Sewage and waste infrastructure have failed to keep up with urban expansion, leaving Freetown to drawn in its excreta. With the level of focus on particularly single use waste, and the council campaign Transforming Freetown. Waste management over the years has been drastically reduced.

Freetownians litter the waterways with empty plastic, nylon and various kinds of filth. Another practice is open defecation on the waterways, littering it with human waste in the form of urine and fences. This is totally unacceptable. We have organizations empty their waste water and various chemicals pollution in the waterways.

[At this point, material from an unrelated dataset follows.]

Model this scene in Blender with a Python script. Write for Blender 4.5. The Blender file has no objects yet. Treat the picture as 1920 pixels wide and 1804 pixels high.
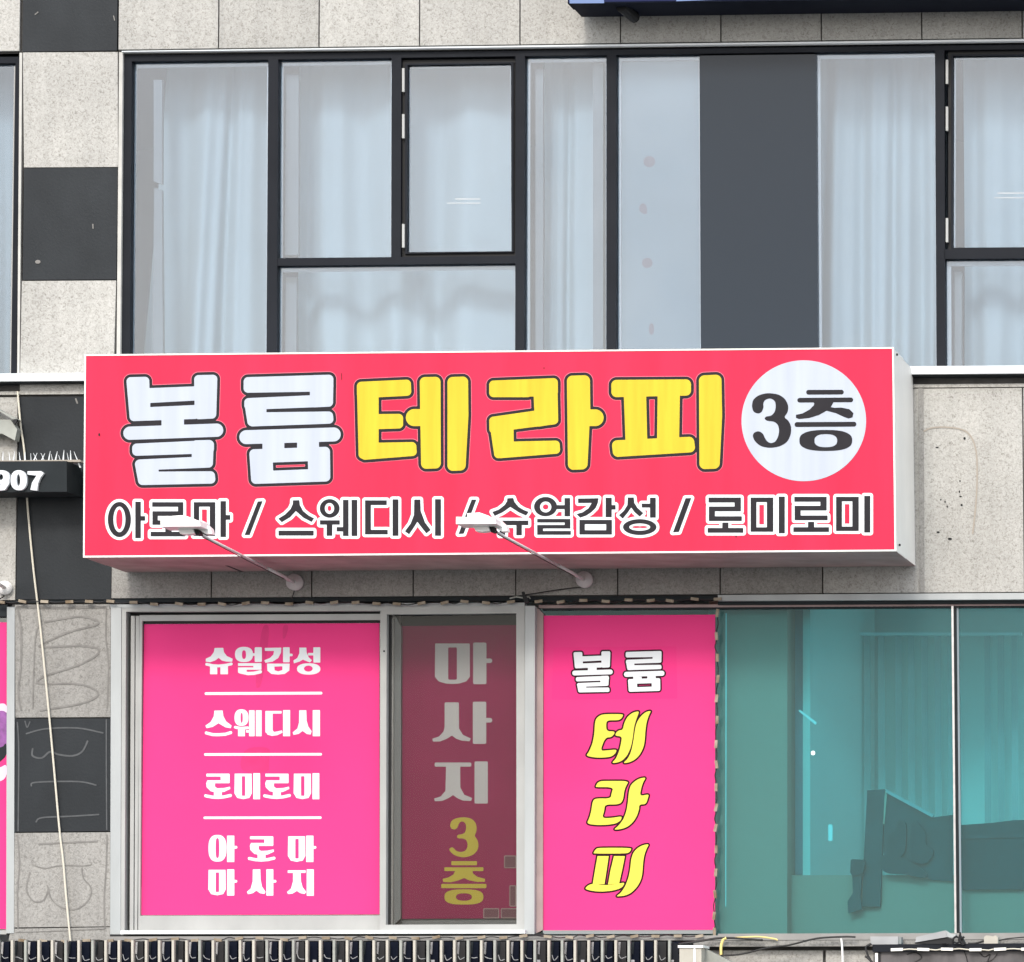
import bpy, math, random
import numpy as np
from mathutils import Matrix, Vector
random.seed(7)
# ---------------------------------------------------------------- camera
SC = bpy.context.scene
COL = SC.collection
F_PX, U0, V0 = 8640.0, 2680.07, 1866.17
YAW, PITCH, ROLL = 0.0454, -0.0290, -0.0014
DIST, CAM_X, CAM_Z = 27.6, 6.9, 1.6
def _rot(y, p, r):
    cy, sy, cp, sp, cr, sr = math.cos(y), math.sin(y), math.cos(p), math.sin(p), math.cos(r), math.sin(r)
    Ry = np.array([[cy, 0, sy], [0, 1, 0], [-sy, 0, cy]]); Rx = np.array([[1, 0, 0], [0, cp, -sp], [0, sp, cp]])
    Rz = np.array([[cr, -sr, 0], [sr, cr, 0], [0, 0, 1]])
    return Rz @ Rx @ Ry
R = _rot(YAW, PITCH, ROLL)
KR = np.array([[F_PX, 0, U0], [0, F_PX, V0], [0, 0, 1.0]]) @ R
KRI = np.linalg.inv(KR)
def P(u, v, d=0.0):
    """surveyed point of the facade: image position and distance d in front of the wall -> metres"""
    e = KRI @ np.array([u, v, 1.0]); k = (DIST - d) / e[2]
    return (CAM_X + e[0] * k, -d, CAM_Z - e[1] * k)
def PA(uv, d):
    e = np.c_[uv, np.ones(len(uv))] @ KRI.T
    k = (DIST - d) / e[:, 2]
    return np.c_[CAM_X + e[:, 0] * k, np.full(len(uv), -d), CAM_Z - e[:, 1] * k]
cam_d = bpy.data.cameras.new('camera'); cam = bpy.data.objects.new('camera', cam_d); COL.objects.link(cam)
B = [Vector((1, 0, 0)), Vector((0, 0, -1)), Vector((0, 1, 0))]
ax = [sum((B[j] * float(R[i, j]) for j in range(3)), Vector()) for i in range(3)]
M = Matrix.Identity(4)
for i, a in enumerate((ax[0], -ax[1], -ax[2])):
    for j in range(3): M[j][i] = a[j]
M.translation = Vector((CAM_X, -DIST, CAM_Z)); cam.matrix_world = M
cam_d.sensor_fit = 'HORIZONTAL'; cam_d.sensor_width = 36.0; cam_d.lens = F_PX / 1920 * 36
cam_d.shift_x = (960 - U0) / 1920; cam_d.shift_y = (V0 - 902) / 1920
cam_d.clip_start = 0.1; cam_d.clip_end = 3000
SC.camera = cam
# ---------------------------------------------------------------- sky, sun, exposure
SUN_EL, SUN_AZ = math.radians(34), math.radians(-3)     # azimuth measured from straight in front of the wall, minus = left
w = bpy.data.worlds.new('World'); SC.world = w; w.use_nodes = True
nt = w.node_tree; nt.nodes.clear(); N = nt.nodes.new; L = nt.links.new
sky = N('ShaderNodeTexSky'); sky.sky_type = 'NISHITA'; sky.sun_disc = False
sky.sun_elevation = SUN_EL; sky.sun_rotation = math.radians(180) - SUN_AZ
sky.air_density = 1.0; sky.dust_density = 3.0; sky.ozone_density = 1.0
tc = N('ShaderNodeTexCoord'); nz = N('ShaderNodeTexNoise'); nz.inputs['Scale'].default_value = 2.2; nz.inputs['Detail'].default_value = 6
L(tc.outputs['Generated'], nz.inputs['Vector'])
cr = N('ShaderNodeValToRGB'); cr.color_ramp.elements[0].position = .38; cr.color_ramp.elements[1].position = .62
cr.color_ramp.elements[0].color = (.45, .45, .45, 1); cr.color_ramp.elements[1].color = (.95, .95, .95, 1)
L(nz.outputs['Fac'], cr.inputs['Fac'])
mx = N('ShaderNodeMix'); mx.data_type = 'RGBA'; mx.inputs[7].default_value = (6.2, 6.6, 7.2, 1)
L(cr.outputs['Color'], mx.inputs[0]); L(sky.outputs['Color'], mx.inputs[6])
bg = N('ShaderNodeBackground'); bg.inputs['Strength'].default_value = 0.15
L(mx.outputs[2], bg.inputs['Color'])
wo = N('ShaderNodeOutputWorld'); L(bg.outputs[0], wo.inputs['Surface'])
sl = bpy.data.lights.new('sun', 'SUN'); sl.energy = 0.95; sl.angle = math.radians(10); sl.color = (1, .95, .88)
so = bpy.data.objects.new('sun', sl); COL.objects.link(so)
tosun = Vector((math.sin(SUN_AZ) * math.cos(SUN_EL), -math.cos(SUN_AZ) * math.cos(SUN_EL), math.sin(SUN_EL)))
so.rotation_euler = tosun.to_track_quat('Z', 'Y').to_euler(); so.location = (0, -20, 20)
SC.view_settings.view_transform = 'Standard'; SC.view_settings.look = 'None'
SC.view_settings.gamma = 1; SC.view_settings.use_curve_mapping = False
SC.view_settings.exposure = 1.05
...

Due to poor sanitation, environmentally unfriendly attitude of  sachet water companies and number of other factors, management of water and resources and access to clean drinking water poses a major challenge to Freetown dwellers. This pure water business as it is popularly known, now generate tonnes of waste that clog drains, litter the streets and waterways, and ultimately alter ecosystem. As in other parts of the world, most consumer goods are now being packed with plastic, nylon materials which often times due to inefficient waste management practice find their way into water bodies thereby polluting the marine ecosystem.

As millions of residents who don’t have access to standard toilets resort to open defecation and indiscriminate disposal of urine and feces in the street of Freetown which is unattractive to tourists. Block drain, gutters and canals that emit foul odor have continue to be a feature  of Freetown metropolis.

Many Freetownians have come to accept it as city life. Most parts of the sprawling city are flooded during rainy season due to blocked drains, gutters and canal arising from the mountains of refuse that litter every part of the densely populated commercial nerve center.

The Transform Freetown project is a good initiative launched by the government and Freetown City Council to help reduce waste and litters that have been disturbing the city.